Weakened LRA still terrorizes villagers
Central African Republic, April 11, 2012
Sudarsan Raghavan
Washington Post
April, 2012
Obo, Central African Republic — When Jeanne Boliza looks at her 3-year-old child, she remembers.
He is the product of her ordeal as a sex slave for a soldier in the Lord’s Resistance Army, a brutal militia led by a self-proclaimed prophet, Joseph Kony. Boliza, who was a child when she was raped, named her son Dieu Donné, “God Given.” But her neighbors refer to him by a different name.
“They call him ‘Son of Tonga Tonga,’ ” said Boliza, now 17. It means “Son of the LRA.”
In the jungles of this vast region of central Africa, villagers are grappling with the emotional and psychological scars left by Kony’s militia. The LRA has abducted tens of thousands of children over nearly three decades, forcing them to become sex slaves or soldiers, mutilate victims and even kill family members.

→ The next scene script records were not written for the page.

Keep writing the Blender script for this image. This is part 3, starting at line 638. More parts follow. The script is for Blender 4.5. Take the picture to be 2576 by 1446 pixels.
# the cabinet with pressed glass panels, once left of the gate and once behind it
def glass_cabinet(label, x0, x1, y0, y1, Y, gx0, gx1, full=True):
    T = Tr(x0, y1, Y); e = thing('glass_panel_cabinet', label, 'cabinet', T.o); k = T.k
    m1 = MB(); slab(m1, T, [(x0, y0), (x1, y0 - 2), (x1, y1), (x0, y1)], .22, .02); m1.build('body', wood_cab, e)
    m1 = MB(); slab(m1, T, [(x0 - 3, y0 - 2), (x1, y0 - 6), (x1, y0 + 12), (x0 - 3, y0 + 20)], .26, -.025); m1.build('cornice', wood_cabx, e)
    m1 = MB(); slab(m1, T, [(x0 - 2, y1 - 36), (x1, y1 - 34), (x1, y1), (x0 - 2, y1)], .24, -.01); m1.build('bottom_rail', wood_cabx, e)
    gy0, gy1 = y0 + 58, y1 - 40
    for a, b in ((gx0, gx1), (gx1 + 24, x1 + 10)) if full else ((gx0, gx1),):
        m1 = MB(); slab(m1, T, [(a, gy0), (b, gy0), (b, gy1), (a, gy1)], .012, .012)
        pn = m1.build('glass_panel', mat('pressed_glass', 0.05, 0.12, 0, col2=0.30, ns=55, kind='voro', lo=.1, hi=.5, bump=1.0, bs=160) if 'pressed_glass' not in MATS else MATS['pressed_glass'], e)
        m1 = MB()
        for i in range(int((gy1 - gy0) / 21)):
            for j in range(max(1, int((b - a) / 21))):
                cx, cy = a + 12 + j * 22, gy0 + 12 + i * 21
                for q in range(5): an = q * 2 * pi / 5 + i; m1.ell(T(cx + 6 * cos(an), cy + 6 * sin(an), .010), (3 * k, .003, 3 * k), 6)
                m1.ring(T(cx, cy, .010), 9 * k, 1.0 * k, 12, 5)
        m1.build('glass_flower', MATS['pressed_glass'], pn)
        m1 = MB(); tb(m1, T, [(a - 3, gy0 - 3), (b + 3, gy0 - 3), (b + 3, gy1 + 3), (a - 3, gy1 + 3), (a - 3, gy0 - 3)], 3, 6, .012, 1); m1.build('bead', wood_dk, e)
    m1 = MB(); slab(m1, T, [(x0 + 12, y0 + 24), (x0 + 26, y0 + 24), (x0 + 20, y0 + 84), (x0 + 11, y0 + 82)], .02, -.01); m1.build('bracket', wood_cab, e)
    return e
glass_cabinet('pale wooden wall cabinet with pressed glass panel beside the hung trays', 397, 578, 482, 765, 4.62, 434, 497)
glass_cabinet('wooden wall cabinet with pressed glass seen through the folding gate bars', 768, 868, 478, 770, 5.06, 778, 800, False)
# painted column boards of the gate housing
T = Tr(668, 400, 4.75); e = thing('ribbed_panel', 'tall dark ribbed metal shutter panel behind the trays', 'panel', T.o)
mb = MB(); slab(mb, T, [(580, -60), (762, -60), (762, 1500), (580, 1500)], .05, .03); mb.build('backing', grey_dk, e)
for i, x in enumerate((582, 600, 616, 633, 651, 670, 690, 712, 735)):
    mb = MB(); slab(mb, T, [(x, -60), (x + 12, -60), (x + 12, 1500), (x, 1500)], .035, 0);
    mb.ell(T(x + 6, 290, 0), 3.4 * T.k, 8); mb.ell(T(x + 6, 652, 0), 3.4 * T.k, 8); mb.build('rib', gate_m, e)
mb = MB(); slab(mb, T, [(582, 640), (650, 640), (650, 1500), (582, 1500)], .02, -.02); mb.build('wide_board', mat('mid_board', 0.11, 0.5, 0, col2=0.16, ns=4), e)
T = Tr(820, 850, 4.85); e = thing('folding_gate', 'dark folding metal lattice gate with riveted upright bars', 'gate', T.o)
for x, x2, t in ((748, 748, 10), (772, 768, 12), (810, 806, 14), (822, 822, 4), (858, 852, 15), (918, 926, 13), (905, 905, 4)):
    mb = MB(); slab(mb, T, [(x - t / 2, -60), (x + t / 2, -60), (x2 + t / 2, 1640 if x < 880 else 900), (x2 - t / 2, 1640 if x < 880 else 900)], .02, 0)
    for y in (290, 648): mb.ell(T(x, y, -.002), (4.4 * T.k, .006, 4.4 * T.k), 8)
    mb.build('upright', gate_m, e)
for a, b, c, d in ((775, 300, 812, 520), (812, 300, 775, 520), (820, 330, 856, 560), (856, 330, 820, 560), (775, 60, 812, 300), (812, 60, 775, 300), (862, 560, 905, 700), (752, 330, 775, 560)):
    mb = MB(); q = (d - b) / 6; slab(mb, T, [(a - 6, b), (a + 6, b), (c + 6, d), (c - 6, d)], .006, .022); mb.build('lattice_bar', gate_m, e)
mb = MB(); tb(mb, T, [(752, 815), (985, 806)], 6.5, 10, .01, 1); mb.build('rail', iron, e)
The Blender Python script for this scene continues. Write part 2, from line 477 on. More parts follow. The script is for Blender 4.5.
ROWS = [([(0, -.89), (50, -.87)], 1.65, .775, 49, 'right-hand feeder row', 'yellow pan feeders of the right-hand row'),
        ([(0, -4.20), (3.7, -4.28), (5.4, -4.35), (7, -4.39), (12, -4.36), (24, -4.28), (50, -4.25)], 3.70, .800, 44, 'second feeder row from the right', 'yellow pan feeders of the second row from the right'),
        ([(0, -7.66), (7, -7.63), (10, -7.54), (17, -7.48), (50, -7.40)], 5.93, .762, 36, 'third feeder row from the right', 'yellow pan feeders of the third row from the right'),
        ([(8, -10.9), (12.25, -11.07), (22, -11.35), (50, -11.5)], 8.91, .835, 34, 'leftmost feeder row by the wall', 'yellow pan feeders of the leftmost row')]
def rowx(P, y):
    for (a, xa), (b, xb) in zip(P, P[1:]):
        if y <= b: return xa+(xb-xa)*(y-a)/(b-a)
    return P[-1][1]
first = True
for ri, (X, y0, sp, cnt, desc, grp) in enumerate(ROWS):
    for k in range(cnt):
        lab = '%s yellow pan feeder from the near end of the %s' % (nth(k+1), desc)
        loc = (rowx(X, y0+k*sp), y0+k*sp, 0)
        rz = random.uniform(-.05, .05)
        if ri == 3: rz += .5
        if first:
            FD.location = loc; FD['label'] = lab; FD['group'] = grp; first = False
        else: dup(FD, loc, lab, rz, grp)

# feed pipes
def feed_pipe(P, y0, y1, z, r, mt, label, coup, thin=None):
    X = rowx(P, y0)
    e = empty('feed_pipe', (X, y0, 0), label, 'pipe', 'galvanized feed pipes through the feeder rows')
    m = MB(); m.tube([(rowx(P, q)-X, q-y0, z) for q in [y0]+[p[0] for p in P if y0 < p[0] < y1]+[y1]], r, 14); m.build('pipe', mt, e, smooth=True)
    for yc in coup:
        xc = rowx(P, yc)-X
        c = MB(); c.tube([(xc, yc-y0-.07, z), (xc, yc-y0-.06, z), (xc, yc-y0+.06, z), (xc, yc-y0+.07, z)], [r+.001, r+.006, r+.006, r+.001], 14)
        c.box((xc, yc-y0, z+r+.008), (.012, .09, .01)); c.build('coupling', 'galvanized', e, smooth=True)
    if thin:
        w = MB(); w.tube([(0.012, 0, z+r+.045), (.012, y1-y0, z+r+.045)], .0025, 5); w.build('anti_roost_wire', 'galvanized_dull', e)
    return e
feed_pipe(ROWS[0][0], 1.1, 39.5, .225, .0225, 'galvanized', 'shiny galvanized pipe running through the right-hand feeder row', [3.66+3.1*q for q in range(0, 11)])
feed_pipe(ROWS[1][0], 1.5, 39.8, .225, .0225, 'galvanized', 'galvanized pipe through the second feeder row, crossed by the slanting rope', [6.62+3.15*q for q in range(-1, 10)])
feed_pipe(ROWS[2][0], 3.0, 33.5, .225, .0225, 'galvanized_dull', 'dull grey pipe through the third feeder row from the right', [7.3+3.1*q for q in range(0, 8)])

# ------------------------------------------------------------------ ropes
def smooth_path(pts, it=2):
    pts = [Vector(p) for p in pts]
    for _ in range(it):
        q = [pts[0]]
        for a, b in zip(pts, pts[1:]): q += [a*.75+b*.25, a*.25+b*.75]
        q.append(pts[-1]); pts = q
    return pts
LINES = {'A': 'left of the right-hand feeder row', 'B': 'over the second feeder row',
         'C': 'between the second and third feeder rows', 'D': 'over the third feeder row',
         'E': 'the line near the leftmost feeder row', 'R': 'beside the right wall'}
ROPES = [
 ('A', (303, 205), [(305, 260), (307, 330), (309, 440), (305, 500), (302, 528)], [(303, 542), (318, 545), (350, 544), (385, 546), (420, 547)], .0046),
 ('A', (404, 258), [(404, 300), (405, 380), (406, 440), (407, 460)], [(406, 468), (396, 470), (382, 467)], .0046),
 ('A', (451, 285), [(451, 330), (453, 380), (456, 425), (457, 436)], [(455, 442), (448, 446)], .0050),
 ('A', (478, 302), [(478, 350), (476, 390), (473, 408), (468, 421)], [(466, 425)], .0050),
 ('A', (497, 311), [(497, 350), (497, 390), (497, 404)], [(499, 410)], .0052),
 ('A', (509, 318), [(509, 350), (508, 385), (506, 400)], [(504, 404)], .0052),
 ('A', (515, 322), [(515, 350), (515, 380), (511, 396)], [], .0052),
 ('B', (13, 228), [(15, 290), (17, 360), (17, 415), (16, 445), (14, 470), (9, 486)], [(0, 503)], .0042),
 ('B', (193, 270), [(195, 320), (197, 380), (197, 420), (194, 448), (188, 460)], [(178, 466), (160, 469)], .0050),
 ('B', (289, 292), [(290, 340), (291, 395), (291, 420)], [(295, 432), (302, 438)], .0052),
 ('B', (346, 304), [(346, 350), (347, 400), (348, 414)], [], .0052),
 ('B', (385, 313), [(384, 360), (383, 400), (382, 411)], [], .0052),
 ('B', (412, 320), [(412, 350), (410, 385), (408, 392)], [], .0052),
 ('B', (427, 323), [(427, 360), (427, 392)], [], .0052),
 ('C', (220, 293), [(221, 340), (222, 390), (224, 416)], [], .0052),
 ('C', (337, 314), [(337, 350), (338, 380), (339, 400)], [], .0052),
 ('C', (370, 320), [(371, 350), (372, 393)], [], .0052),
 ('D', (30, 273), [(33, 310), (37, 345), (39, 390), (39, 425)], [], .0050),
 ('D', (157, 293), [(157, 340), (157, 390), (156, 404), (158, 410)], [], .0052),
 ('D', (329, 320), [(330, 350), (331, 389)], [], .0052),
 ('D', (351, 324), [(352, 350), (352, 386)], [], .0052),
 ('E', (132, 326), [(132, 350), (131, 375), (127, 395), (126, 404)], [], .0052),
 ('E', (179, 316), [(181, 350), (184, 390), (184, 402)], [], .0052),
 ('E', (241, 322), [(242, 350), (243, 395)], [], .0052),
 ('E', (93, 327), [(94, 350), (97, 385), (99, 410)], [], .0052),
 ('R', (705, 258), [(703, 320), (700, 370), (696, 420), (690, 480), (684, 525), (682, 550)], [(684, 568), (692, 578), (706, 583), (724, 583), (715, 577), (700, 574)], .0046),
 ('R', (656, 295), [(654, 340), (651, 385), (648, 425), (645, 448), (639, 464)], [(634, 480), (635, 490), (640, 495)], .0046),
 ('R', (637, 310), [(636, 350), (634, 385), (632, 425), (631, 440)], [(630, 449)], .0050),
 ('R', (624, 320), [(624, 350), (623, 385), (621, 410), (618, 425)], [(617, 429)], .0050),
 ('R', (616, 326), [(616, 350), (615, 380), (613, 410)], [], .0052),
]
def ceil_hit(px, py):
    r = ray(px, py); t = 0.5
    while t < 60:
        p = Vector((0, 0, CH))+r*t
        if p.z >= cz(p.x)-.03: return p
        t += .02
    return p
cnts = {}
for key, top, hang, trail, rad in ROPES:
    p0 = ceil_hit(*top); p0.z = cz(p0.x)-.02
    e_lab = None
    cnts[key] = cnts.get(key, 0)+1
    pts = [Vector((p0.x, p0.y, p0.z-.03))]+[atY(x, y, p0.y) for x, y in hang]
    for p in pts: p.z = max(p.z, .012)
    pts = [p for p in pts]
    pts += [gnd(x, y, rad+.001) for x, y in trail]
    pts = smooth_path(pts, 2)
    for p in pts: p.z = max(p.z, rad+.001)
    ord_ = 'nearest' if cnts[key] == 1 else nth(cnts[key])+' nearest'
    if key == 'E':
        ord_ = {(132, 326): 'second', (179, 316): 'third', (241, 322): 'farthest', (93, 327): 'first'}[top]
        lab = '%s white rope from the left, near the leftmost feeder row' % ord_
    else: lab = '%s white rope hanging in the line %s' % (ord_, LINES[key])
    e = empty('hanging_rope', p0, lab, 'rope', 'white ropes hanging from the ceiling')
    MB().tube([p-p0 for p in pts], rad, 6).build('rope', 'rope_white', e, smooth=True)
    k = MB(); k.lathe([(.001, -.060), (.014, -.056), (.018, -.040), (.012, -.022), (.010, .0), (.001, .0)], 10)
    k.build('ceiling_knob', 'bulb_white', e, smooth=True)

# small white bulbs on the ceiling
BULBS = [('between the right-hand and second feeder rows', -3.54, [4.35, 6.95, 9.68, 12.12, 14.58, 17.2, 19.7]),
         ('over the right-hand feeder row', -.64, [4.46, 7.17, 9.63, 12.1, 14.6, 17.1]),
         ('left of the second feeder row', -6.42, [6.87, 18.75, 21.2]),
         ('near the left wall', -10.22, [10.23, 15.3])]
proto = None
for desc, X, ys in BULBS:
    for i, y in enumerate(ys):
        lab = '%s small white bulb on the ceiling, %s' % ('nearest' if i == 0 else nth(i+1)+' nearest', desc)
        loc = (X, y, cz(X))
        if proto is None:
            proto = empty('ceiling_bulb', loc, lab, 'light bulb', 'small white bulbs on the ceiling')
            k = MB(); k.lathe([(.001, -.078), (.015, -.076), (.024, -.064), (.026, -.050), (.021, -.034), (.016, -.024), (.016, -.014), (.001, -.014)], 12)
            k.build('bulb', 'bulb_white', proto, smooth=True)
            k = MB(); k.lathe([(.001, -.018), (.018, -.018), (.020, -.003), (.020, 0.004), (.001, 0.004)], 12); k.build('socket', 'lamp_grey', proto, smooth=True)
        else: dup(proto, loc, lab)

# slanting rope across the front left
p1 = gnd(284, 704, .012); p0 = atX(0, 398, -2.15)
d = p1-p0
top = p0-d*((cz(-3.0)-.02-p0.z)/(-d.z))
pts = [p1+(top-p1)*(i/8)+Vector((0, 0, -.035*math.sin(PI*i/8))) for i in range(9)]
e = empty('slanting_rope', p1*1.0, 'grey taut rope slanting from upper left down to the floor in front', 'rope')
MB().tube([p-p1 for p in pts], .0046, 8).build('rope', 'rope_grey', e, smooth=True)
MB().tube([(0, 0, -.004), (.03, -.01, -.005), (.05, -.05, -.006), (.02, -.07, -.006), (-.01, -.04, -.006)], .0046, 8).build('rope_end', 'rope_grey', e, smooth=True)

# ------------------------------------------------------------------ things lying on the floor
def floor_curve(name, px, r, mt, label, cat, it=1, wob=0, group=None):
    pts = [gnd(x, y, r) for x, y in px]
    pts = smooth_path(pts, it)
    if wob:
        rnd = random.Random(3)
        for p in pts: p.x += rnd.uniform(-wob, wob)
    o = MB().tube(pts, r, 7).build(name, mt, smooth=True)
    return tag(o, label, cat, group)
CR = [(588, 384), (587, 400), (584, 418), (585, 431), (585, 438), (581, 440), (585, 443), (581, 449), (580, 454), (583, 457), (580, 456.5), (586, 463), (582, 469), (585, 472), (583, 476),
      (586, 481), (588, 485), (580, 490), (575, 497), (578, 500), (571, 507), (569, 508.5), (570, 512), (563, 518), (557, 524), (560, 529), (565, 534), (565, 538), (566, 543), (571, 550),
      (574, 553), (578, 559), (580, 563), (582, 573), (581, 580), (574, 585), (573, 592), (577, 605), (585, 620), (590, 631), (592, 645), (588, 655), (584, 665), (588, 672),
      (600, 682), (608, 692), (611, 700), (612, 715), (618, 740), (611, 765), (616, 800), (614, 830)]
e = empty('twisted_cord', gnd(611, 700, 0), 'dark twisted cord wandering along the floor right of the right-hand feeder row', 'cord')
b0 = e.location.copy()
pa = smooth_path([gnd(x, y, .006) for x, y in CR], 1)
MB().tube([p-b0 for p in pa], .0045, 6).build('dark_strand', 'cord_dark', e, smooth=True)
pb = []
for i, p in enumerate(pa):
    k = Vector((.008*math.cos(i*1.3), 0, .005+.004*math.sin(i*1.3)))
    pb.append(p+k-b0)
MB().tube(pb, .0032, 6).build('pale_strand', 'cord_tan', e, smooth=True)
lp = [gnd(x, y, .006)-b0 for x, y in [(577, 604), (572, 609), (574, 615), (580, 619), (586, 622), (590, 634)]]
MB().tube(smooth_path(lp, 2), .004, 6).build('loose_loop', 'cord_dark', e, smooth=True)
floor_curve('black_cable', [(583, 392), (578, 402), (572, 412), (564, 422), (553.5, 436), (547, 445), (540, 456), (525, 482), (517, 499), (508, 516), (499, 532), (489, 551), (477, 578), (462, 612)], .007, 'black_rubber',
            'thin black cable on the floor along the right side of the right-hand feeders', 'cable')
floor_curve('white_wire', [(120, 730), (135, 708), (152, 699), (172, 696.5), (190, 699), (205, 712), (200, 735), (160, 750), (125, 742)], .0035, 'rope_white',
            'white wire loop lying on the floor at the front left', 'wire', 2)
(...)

The LRA today is thought to be greatly diminished, with no more than a few hundred fighters. But it remains a threat, and villagers live in constant fear, even as Ugandan and U.S. troops pursue Kony for his alleged crimes. The LRA carried out 11 attacks this year in this country and 13 in neighboring Congo, according to the United Nations and local military officials.
“People will literally pick up their belongings and go sleep in the bush if they believe the LRA are close,” said Lucie Koboura Morgode, a social worker with Mercy Corps, a Portland, Ore.-based aid agency that assists victims. “The trauma can remain with them their entire lives.”